Teachers are able to view pupils’ individual ratings at a glance for the three categories used by the school in Knowsley. The ratings offer a picture of pupils’ learning strengths.

A recent audit shows that 69 per cent are predominantly kinaesthetic learners - they learn best through physical activity; 22 per cent are auditory learners and 9 per cent learn best by visual means.

Headteacher Carole Arnold has adapted her school’s teaching methods in accordance with these ratings. She has introduced role-playing areas into junior classrooms to allow pupils to learn by moving around and acting things out rather than just listening or looking.

“I think it is a general trend now that children do like to move and do things when they learn,” she said.

“It could be because what they watch on television is very dynamic. I think it is the media world we live in - we are all becoming kinaesthetic learners.”

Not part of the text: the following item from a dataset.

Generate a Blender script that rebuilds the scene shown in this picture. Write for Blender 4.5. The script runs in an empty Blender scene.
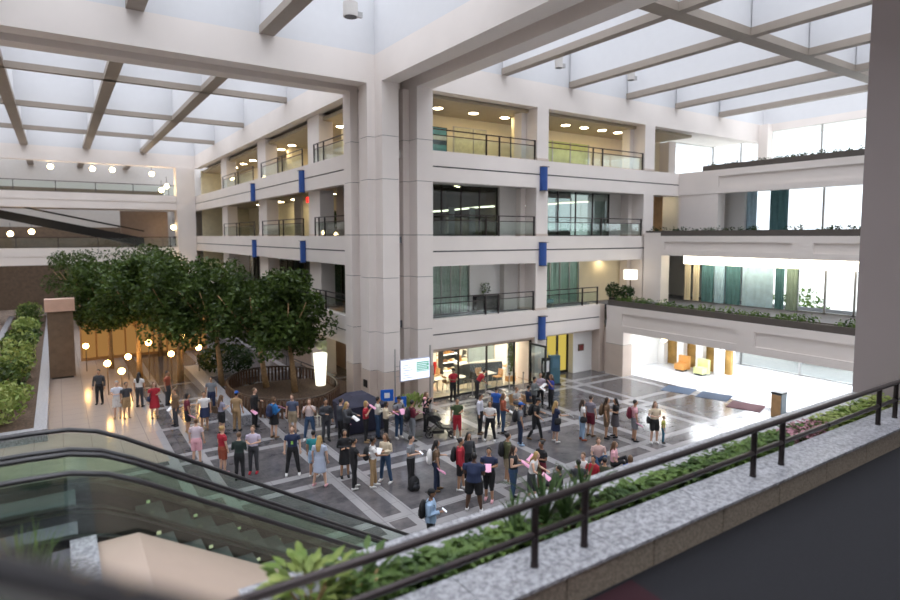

Evelyn primary’s figures broadly match those for Knowsley as a whole. The authority has also found that the bulk of its pupils are best suited to kinaesthetic learning, with one primary reporting a figure as high as 80 per cent.

Professor Frank Coffield of London university’s Institute of Education argues that teachers should move away from individual learning styles towards broader notions of how pupils learn.

For example, he says, if pupils see themselves as kinaesthetic learners only, they might neglect to develop other ways of learning.

But Ms Arnold says this is not a problem in her school as all lessons contain visual, auditory and kinaesthetic elements.

Knowsley, now three years into what it calls its “mind-based learning” programme, is still second from bottom in the national five A*-C GCSE league table. But it has seen a rise in the proportion of pupils reaching that benchmark - from 25 per cent in 2000 to 33.4 per cent last summer.